What poets changed the way you thought about writing?
WCW. Ezra Pound. WWE Ross. Raymond Knister. Shakespeare. Camus. Browning. Blake. Melville. Robert Creeley. Keats. Olson. Coleridge. Daphne Marlatt. Villon. Rimbaud. Bob Dylan. Sharon Dubiago. Chaucer. Powwow singers. James Agee. Wallace Stevens. Robert Johnson. Memphis Minnie. Phyllis Webb. John Newlove. Lorca. Basil Bunting. Lao-Tzu. Frank Davey. Michael Ondaatje. DH Lawrence. Ron Hansen. Pessoa. ee cummings.

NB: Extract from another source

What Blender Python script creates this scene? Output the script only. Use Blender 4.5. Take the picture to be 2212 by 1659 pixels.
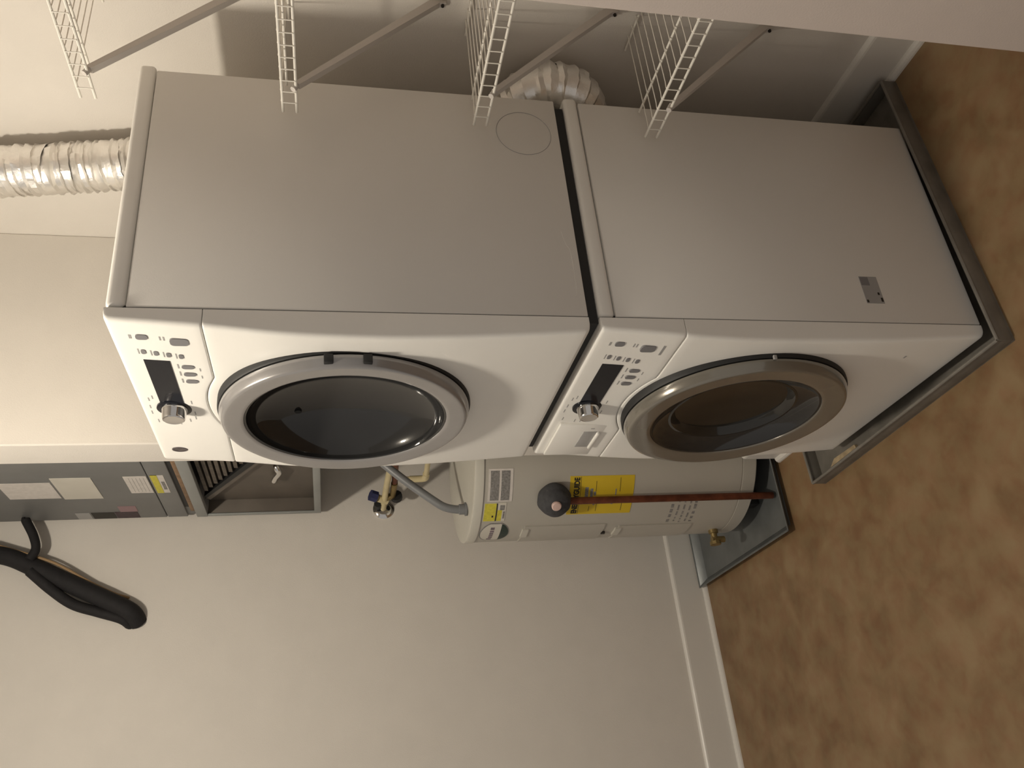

A couple like Camus and Hansen are not per se poets, but still. Ron Hansen’s novel about Jesse James is a prose epic, with poetic style. Bob Hogg was my most important mentor. I mention him here, above, in the first question. He introduced me to the work of WCW, EP, the Black Mountain poets, Daphne Marlatt, the TISH poets, and Basil. In fact, Bob introduced me to Basil himself when he came to Ottawa for a reading. We went to dinner later, an unforgettable evening. Basil told me, to the effect: “When you write a poem, put it in a drawer for a year, if you can still read it then without wincing, go ahead and publish it.” Every poem in my new book, Polyphonic Lyre, has been in the drawer for at least a year, some for several. George Bowering taught a class at SFU in Vancouver in which we read modern and contemporary Canadian poets in depth. No one in Canada should receive a degree in English without having taken Bob and George’s classes. Those seminars were utterly invaluable to me as a writer. What they taught, and their own examples, and their unabashed Canadian perspective without being rah-rah nationalistic, pointed the way.